Saturday, August 8, 2015

Queens County Revisited: The 1970's (34)

Barry was a mixed bag culturally and politically in the 1970's. On the one hand, he was the son of a retired New York City cop who, also being a hard-core Zionist, had moved to Palestine/Israel a few years after the Israeli government's military victory in its June 1967 war--despite being born in either Europe or the United States rather than in Palestine--following his retirement from the NYPD. On the other hand, Barry was somewhat counter-cultural in his lifestyle, had not supported the U.S. government's military intervention in Vietnam in the 1960's, played the guitar well enough to have performed at some Zionist-sponsored coffeehouses in Queens and in Tel Aviv during the late 1960's and early 1970's and smoked pot. In addition, he also preferred to get his survival bread by doing blue-collar work during the day as a delivery truck driver in Queens who did not have to dress up each day--rather than by trying to get some white collar job in some Manhattan office building in which he'd have to dress up in a suit and tie each workday and be stuck inside a 9-to-5 office cubicle.

Like me, Barry's childhood had been spent growing up in a Queens neighborhood in which most families were of Jewish religious background. But unlike me, Barry had not lived in the Midwest during his teenage years.

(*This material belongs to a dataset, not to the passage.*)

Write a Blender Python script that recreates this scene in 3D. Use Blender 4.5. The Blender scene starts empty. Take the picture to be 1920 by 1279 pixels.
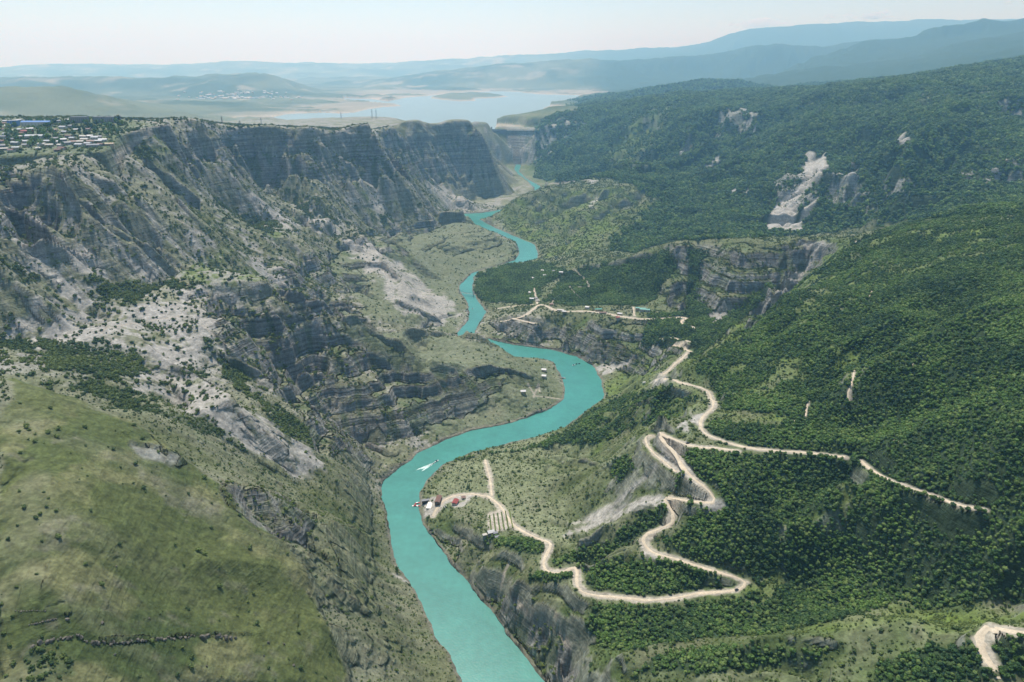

And practically nobody who grew up during the 1950's and early 1960's in a Queens neighborhood in which most families were of Jewish religious background had fathers who were cops, since--for historical reasons--people of Jewish religious background in New York City tended to see NYPD cops (who were then mostly white men who were Irish-Americans or Irish immigrants in background), as either men who held low-status, unattractive--but necessary--jobs or as agents of oppression.

Because his father was also a hard-core Zionist, Barry--unlike me--had apparently gone to Zionist day camps or Zionist sleep-away camps (rather than to non-Zionist Boy Scout sleep-away camps like I had), as a child. And during his teenage years Barry had, during his after-school weekday hours and weekends, been involved in some Zionist teenage groups in Queens.

So by the time Barry enrolled as a commuter student in Queens College in the late 1960's, he already was part of some social network of Zionist teenagers from which he obtained what he described in the 1970's as "his bull pen" of "chicks;" who apparently were often initially attracted to him after they heard him play his guitar and sing Israeli folk songs or covers of 1960's folk and pop songs at Zionist-sponsored social gatherings or coffeehouses.